◆ Material provided:
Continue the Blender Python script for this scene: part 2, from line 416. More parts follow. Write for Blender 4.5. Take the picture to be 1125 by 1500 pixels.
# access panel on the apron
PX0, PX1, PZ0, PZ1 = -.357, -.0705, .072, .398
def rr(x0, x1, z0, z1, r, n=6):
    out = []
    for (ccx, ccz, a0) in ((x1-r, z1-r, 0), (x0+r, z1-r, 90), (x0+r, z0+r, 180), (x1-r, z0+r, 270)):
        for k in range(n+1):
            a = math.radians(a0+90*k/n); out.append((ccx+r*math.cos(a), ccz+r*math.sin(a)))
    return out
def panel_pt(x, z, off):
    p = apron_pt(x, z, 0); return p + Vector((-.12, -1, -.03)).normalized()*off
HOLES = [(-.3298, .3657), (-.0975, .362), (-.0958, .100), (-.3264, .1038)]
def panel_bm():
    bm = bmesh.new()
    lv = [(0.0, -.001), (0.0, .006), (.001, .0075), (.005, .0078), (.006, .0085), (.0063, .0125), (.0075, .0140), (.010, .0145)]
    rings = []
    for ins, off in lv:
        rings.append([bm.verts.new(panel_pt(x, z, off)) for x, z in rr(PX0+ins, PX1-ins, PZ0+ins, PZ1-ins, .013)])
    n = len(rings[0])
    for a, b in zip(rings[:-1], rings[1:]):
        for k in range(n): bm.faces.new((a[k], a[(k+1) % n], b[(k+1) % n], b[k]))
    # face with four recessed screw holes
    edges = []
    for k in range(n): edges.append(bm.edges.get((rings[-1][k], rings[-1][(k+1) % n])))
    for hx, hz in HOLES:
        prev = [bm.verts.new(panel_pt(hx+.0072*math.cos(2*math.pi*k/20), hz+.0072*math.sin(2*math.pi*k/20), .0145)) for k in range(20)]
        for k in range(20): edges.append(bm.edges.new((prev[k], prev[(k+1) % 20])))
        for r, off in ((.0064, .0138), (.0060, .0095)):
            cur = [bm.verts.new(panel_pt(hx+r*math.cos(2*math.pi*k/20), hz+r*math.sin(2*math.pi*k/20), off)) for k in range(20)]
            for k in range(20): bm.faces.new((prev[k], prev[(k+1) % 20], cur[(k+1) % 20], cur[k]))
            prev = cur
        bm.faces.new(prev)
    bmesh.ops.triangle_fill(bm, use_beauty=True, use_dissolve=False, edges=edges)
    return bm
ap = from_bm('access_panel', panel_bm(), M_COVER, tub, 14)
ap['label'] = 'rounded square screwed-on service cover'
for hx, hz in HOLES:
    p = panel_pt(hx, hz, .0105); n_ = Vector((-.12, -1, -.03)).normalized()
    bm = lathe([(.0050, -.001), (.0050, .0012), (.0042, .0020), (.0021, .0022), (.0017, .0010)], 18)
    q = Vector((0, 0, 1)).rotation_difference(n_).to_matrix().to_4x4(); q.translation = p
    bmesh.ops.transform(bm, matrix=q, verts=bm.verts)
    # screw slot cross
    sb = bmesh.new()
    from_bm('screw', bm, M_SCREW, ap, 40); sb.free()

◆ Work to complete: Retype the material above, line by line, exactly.

◆ Correct response:
Continue the Blender Python script for this scene: part 2, from line 416. More parts follow. Write for Blender 4.5. Take the picture to be 1125 by 1500 pixels.
# access panel on the apron
PX0, PX1, PZ0, PZ1 = -.357, -.0705, .072, .398
def rr(x0, x1, z0, z1, r, n=6):
    out = []
    for (ccx, ccz, a0) in ((x1-r, z1-r, 0), (x0+r, z1-r, 90), (x0+r, z0+r, 180), (x1-r, z0+r, 270)):
        for k in range(n+1):
            a = math.radians(a0+90*k/n); out.append((ccx+r*math.cos(a), ccz+r*math.sin(a)))
    return out
def panel_pt(x, z, off):
    p = apron_pt(x, z, 0); return p + Vector((-.12, -1, -.03)).normalized()*off
HOLES = [(-.3298, .3657), (-.0975, .362), (-.0958, .100), (-.3264, .1038)]
def panel_bm():
    bm = bmesh.new()
    lv = [(0.0, -.001), (0.0, .006), (.001, .0075), (.005, .0078), (.006, .0085), (.0063, .0125), (.0075, .0140), (.010, .0145)]
    rings = []
    for ins, off in lv:
        rings.append([bm.verts.new(panel_pt(x, z, off)) for x, z in rr(PX0+ins, PX1-ins, PZ0+ins, PZ1-ins, .013)])
    n = len(rings[0])
    for a, b in zip(rings[:-1], rings[1:]):
        for k in range(n): bm.faces.new((a[k], a[(k+1) % n], b[(k+1) % n], b[k]))
    # face with four recessed screw holes
    edges = []
    for k in range(n): edges.append(bm.edges.get((rings[-1][k], rings[-1][(k+1) % n])))
    for hx, hz in HOLES:
        prev = [bm.verts.new(panel_pt(hx+.0072*math.cos(2*math.pi*k/20), hz+.0072*math.sin(2*math.pi*k/20), .0145)) for k in range(20)]
        for k in range(20): edges.append(bm.edges.new((prev[k], prev[(k+1) % 20])))
        for r, off in ((.0064, .0138), (.0060, .0095)):
            cur = [bm.verts.new(panel_pt(hx+r*math.cos(2*math.pi*k/20), hz+r*math.sin(2*math.pi*k/20), off)) for k in range(20)]
            for k in range(20): bm.faces.new((prev[k], prev[(k+1) % 20], cur[(k+1) % 20], cur[k]))
            prev = cur
        bm.faces.new(prev)
    bmesh.ops.triangle_fill(bm, use_beauty=True, use_dissolve=False, edges=edges)
    return bm
ap = from_bm('access_panel', panel_bm(), M_COVER, tub, 14)
ap['label'] = 'rounded square screwed-on service cover'
for hx, hz in HOLES:
    p = panel_pt(hx, hz, .0105); n_ = Vector((-.12, -1, -.03)).normalized()
    bm = lathe([(.0050, -.001), (.0050, .0012), (.0042, .0020), (.0021, .0022), (.0017, .0010)], 18)
    q = Vector((0, 0, 1)).rotation_difference(n_).to_matrix().to_4x4(); q.translation = p
    bmesh.ops.transform(bm, matrix=q, verts=bm.verts)
    # screw slot cross
    sb = bmesh.new()
    from_bm('screw', bm, M_SCREW, ap, 40); sb.free()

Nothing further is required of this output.